Etagère et boites à épices
La "planche de cuisine de grand-mère où s'alignent les boites à épices,
la cafetière des "jours de réception" et le moulin à café. On en trouvait
dans toutes les cuisines "en ce temps là"...

             Ainsi se passait le "jour de l'an" . Je crois bien qu'on "étrennait" tous les membres de la famille plus âgés, car ceux qui n'habitaient pas le village, arrivaient l'après-midi, les pommettes rougies par l'air vif, mais aussi par les "rincettes" multiples des "gouttes" diverses qu'il fallait toujours absorber en ajoutant:
             "C'est bin, pour vos faire plaisir...!"
             Les jours suivants, durant tout le mois, on continuait "d'aller rendre les voeux", qu'il neige, vente ou pleuve, mais surtout le soir. C'était alors l'occasion d'une veillée animée et souvent joyeuse du genre de celles que j'évoquerai dans ce livre.
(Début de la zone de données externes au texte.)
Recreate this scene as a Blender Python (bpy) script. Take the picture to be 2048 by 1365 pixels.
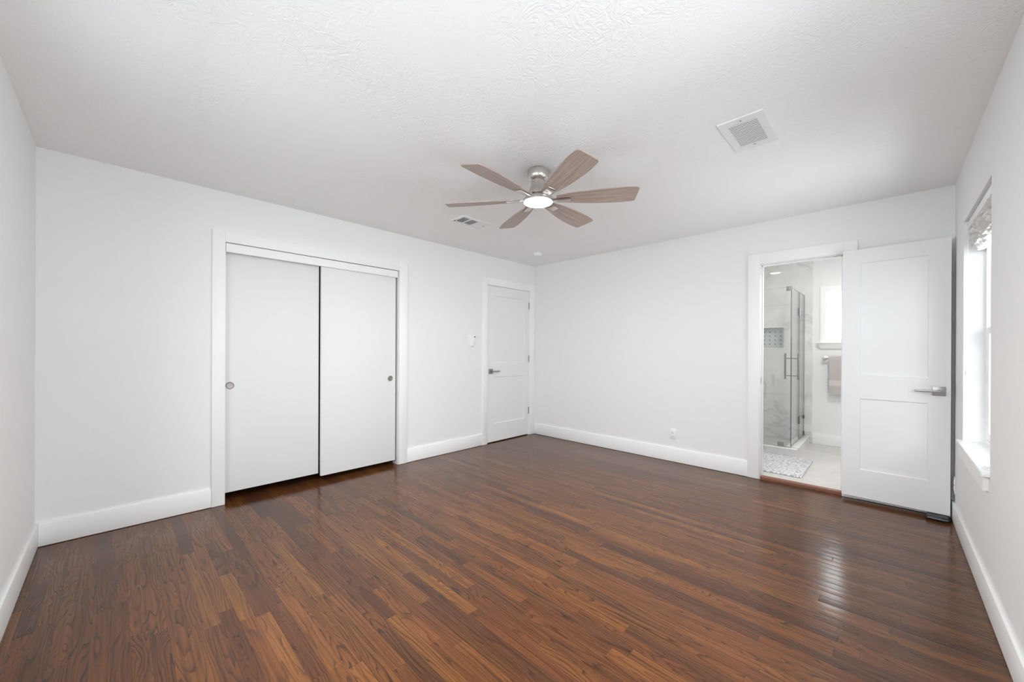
import bpy, bmesh, math, random
from mathutils import Vector, Matrix, noise

random.seed(7)
for o in list(bpy.data.objects):
    bpy.data.objects.remove(o, do_unlink=True)
scene = bpy.context.scene
COL = scene.collection

# ------------------------------------------------------------------ camera
W, L, H = 4.059, 4.618, 2.44          # room: x 0..W, y -L..0, ceiling height
IMG_W, IMG_H = 2048.0, 1365.0
F_PX, PP_Y = 772.51, 702.04
YAW, PITCH, ROLL = math.radians(44.238), math.radians(-0.0477), math.radians(0.2597)
f0 = Vector((-math.sin(YAW), math.cos(YAW), 0)); r0 = Vector((math.cos(YAW), math.sin(YAW), 0)); u0 = Vector((0, 0, 1))
fw = f0 * math.cos(PITCH) + u0 * math.sin(PITCH)
up = -f0 * math.sin(PITCH) + u0 * math.cos(PITCH)
rt, up = r0 * math.cos(ROLL) + up * math.sin(ROLL), -r0 * math.sin(ROLL) + up * math.cos(ROLL)
cd = bpy.data.cameras.new('camera')
cam = bpy.data.objects.new('camera', cd); COL.objects.link(cam)
M = Matrix.Identity(4)
for i in range(3):
    M[i][0], M[i][1], M[i][2] = rt[i], up[i], -fw[i]
M[0][3], M[1][3], M[2][3] = 3.7114, -4.2787, 1.2130
cam.matrix_world = M
cd.sensor_fit = 'HORIZONTAL'; cd.sensor_width = 36.0
cd.lens = F_PX / IMG_W * 36.0
cd.shift_y = (PP_Y - IMG_H / 2) / IMG_W
cd.clip_start = 0.02
scene.camera = cam

# ------------------------------------------------------------------ world, daylight, exposure
world = bpy.data.worlds.new('world'); scene.world = world
world.use_nodes = True
bgn = world.node_tree.nodes['Background']
bgn.inputs[0].default_value = (0.86, 0.93, 1.0, 1); bgn.inputs[1].default_value = 2.42

def area_light(name, loc, rot, sx, sy, power, color=(1, 1, 1), spread=180):
    ld = bpy.data.lights.new(name, 'AREA'); ld.shape = 'RECTANGLE'; ld.size = sx; ld.size_y = sy
    ld.energy = power; ld.color = color; ld.spread = math.radians(spread)
    lo = bpy.data.objects.new(name, ld); COL.objects.link(lo); lo.location = loc; lo.rotation_euler = rot
    return lo
DAY = (0.93, 0.97, 1.0)
HP = math.pi / 2
# overcast daylight at the seen window and two added ones: sky above, ground below
P_SIDE_SKY, P_SIDE_GND, P_NEAR_SKY, P_NEAR_GND, P_REAR_SKY, P_REAR_GND = 3.0, 162.1, 106.7, 4.5, 105.1, 3.0
T = math.radians(28); T2 = math.radians(48)
area_light('sky_beside_door', (W + 0.75, -0.93, 1.95), (0, HP - T, 0), 1.3, 1.3, P_SIDE_SKY, DAY)
area_light('ground_beside_door', (W + 2.3, -0.93, -0.10), (0, HP + T2, 0), 2.6, 3.0, P_SIDE_GND, DAY)
area_light('sky_added_side_window', (W + 0.75, -3.15, 2.00), (0, HP - T, 0), 1.3, 2.0, P_NEAR_SKY, DAY)
area_light('ground_added_side_window', (W + 2.3, -4.2, -0.10), (0, HP + T2, 0), 2.6, 3.0, P_NEAR_GND, DAY)
area_light('sky_added_rear_window', (2.50, -L - 0.85, 2.05), (HP - T, 0, 0), 2.8, 1.3, P_REAR_SKY, DAY)
area_light('ground_added_rear_window', (2.40, -L - 2.3, -0.10), (HP + T2, 0, 0), 4.0, 2.6, P_REAR_GND, DAY)

scene.view_settings.view_transform = 'Standard'
scene.view_settings.look = 'None'
scene.view_settings.gamma = 1.0
scene.view_settings.use_curve_mapping = False
scene.view_settings.exposure = 0.05
cy = scene.cycles
cy.max_bounces = 14; cy.diffuse_bounces = 8; cy.glossy_bounces = 6; cy.transmission_bounces = 8; cy.transparent_max_bounces = 16
cy.caustics_reflective = False; cy.caustics_refractive = False
cy.use_denoising = True
cy.sample_clamp_indirect = 6.0

# ------------------------------------------------------------------ material helpers
class NT:
    def __init__(s, mat):
        mat.use_nodes = True
        s.t = mat.node_tree; s.n = s.t.nodes; s.l = s.t.links
        s.bsdf = s.n.get('Principled BSDF'); s.out = s.n.get('Material Output')
    def link(s, a, b): s.l.new(a, b)
    def put(s, sock, v):
        if hasattr(v, 'is_linked') or hasattr(v, 'links'): s.l.new(v, sock)
        else: sock.default_value = v
    def math(s, op, a, b=None, c=None, clamp=False):
        n = s.n.new('ShaderNodeMath'); n.operation = op; n.use_clamp = clamp
        s.put(n.inputs[0], a)
        if b is not None: s.put(n.inputs[1], b)
        if c is not None: s.put(n.inputs[2], c)
        return n.outputs[0]
    def obj(s):
        return s.n.new('ShaderNodeTexCoord').outputs['Object']
    def sep(s, v):
        n = s.n.new('ShaderNodeSeparateXYZ'); s.put(n.inputs[0], v); return n.outputs
    def comb(s, x, y, z):
        n = s.n.new('ShaderNodeCombineXYZ')
        for i, v in enumerate((x, y, z)): s.put(n.inputs[i], v)
        return n.outputs[0]
    def noise(s, vec, scale=1.0, detail=2.0, rough=0.5, dist=0.0):
        n = s.n.new('ShaderNodeTexNoise'); s.put(n.inputs['Vector'], vec)
        n.inputs['Scale'].default_value = scale; n.inputs['Detail'].default_value = detail
        n.inputs['Roughness'].default_value = rough; n.inputs['Distortion'].default_value = dist
        return n.outputs['Fac']
    def white(s, vec, dim='3D'):
        n = s.n.new('ShaderNodeTexWhiteNoise'); n.noise_dimensions = dim
        s.put(n.inputs['W' if dim == '1D' else 'Vector'], vec)
        return n.outputs['Value'], n.outputs['Color']
    def ramp(s, fac, stops, interp='LINEAR'):
        n = s.n.new('ShaderNodeValToRGB'); s.put(n.inputs[0], fac); cr = n.color_ramp; cr.interpolation = interp
        while len(cr.elements) < len(stops): cr.elements.new(0.5)
        for e, (p, c) in zip(cr.elements, stops):
            e.position = p; e.color = (*c, 1) if len(c) == 3 else c
        return n.outputs[0]
    def mix(s, fac, a, b, blend='MIX'):
        n = s.n.new('ShaderNodeMix'); n.data_type = 'RGBA'; n.blend_type = blend
        s.put(n.inputs[0], fac)
        for k, v in ((6, a), (7, b)):
            s.put(n.inputs[k], (*v, 1) if isinstance(v, tuple) and len(v) == 3 else v)
        return n.outputs[2]
    def bump(s, height, strength=0.3, dist=0.01):
        n = s.n.new('ShaderNodeBump'); n.inputs['Strength'].default_value = strength; n.inputs['Distance'].default_value = dist
        s.put(n.inputs['Height'], height); s.l.new(n.outputs[0], s.bsdf.inputs['Normal']); return n.outputs[0]

def mat_new(name):
    m = bpy.data.materials.new(name); return m, NT(m)

def paint(name, col, rough=0.5, bump=0.0, scale=60.0, spec=0.5):
    m, t = mat_new(name)
    t.bsdf.inputs['Roughness'].default_value = rough
    t.bsdf.inputs['Specular IOR Level'].default_value = spec
    o = t.obj()
    n = t.noise(o, 2.0, 2)
    c2 = tuple(x * 0.985 for x in col)
    t.link(t.mix(n, col, c2), t.bsdf.inputs['Base Color'])
    if bump: t.bump(t.noise(o, scale, 3), bump, 0.004)
    return m

def metal(name, col, rough=0.3, brushed=True):
    m, t = mat_new(name)
    t.bsdf.inputs['Metallic'].default_value = 1.0
    t.bsdf.inputs['Base Color'].default_value = (*col, 1)
    x, y, z = t.sep(t.obj())
    n = t.noise(t.comb(t.math('MULTIPLY', x, 40.0), t.math('MULTIPLY', y, 40.0), t.math('MULTIPLY', z, 900.0)), 1.0, 2)
    t.link(t.math('MULTIPLY_ADD', n, 0.15 if brushed else 0.02, rough - 0.07), t.bsdf.inputs['Roughness'])
    return m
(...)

             A l'école, les plus jeunes enfants avaient appris un "compliment" du genre suivant:

             Ces quelques vers, les petits les déclamaient, à chaque visite, en remuant au fond d'une poche le papier du morceau de chocolat offert ou quelques piécettes de monnaie. Les écoliers plus âgés avaient rédigé une belle lettre sur du papier festonné, agrémenté de dentelles et de fleurs. Ils la remettaient à leurs parents qui en faisaient part aux visiteurs avec fierté.(voir illustration).